Plapp: I’m not a routine person; I hate thinking that I have to get up and do something in a certain sequence. So one thing I’ve done for a long time is not have a routine. I still do what matters most days, like work out, eat “sensibly,” and go to sleep and wake up around the same times. But I think my “hack” is my lack of strictness with a routine—I just keep the same habits over a long period of time. Like working out—I’ve been lifting weights since 2010 with no breaks. Different days, times and styles, but always moving.

PMQ: What’s your personal mantra or motto? 

Plapp: I stole it from a musician, Kid Cudi. At the end of one of his songs, he says, “The hardest part of writing your own story is knowing you’re worth the ink.”

PMQ: What inspires you? 

Plapp: I want to help my employees become financially free. I’ve been fortunate throughout my life to figure out how to make money, but I see so many of my employees who never have and, honestly, likely never will. I also realize the trap we’ve all fallen into with debt, including myself. 

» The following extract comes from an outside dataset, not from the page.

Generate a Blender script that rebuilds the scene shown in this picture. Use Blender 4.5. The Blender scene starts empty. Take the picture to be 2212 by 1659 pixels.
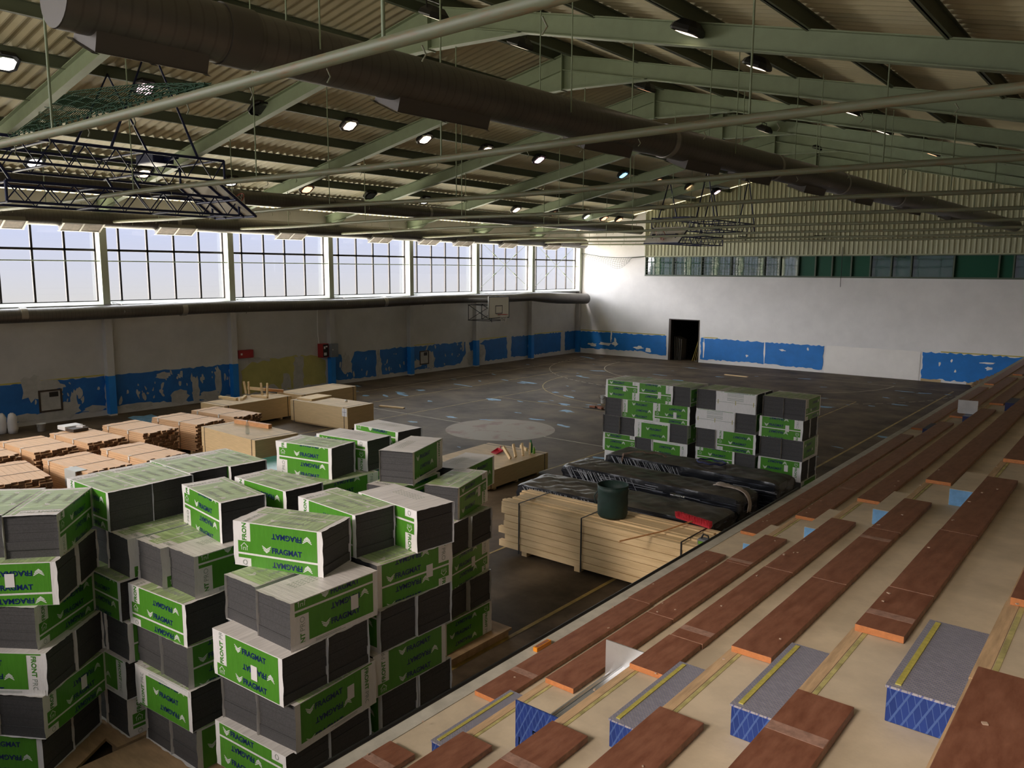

So one of my goals by 2030 is to have our company set up so our employees earn much higher salaries than they could anywhere else. In my 40s, I was chasing money, thinking I wanted “things.” I bought a few sports cars and things like that, thinking that’s what I wanted, but it really wasn’t. Over the past few years, I’ve become clearer on my why and my needs. 

I truly believe America’s Best Restaurants can become the best opportunity most of my employees will ever have to make a lot of money. And I want to be able to turn around in 10 years and look back at our team and see them living their best lives, and not slaves to the job or debt.

PMQ: How do you relax when you’re not working?

Plapp: I enjoy watching movies with my wife and kids, working out, shooting basketball and reading. I’ve been thinking a lot lately about collecting something, but I’ve not landed on what yet. I really like books and coffee, so I have an idea for a library at our next house that doubles as a “coffee laboratory.” I’m thinking of building a collection of types of coffee brewing machines and coffees from around the world.

PMQ: What might people be surprised to know about you?

Plapp: I don’t drink and never have. It’s strange to say that’s something people are caught off guard by, but it happens a lot. I grew up in a household where my parents told us about alcohol in middle school and let us make up our own mind, and I never chose to drink. Plus, it doesn’t help that I have a wild side. Many people have been out on the town with me, having fun times together, and then they wonder, “Wait, you don’t drink? Where’s this energy coming from?!”

Tracy Morin is PMQ’s associate editor.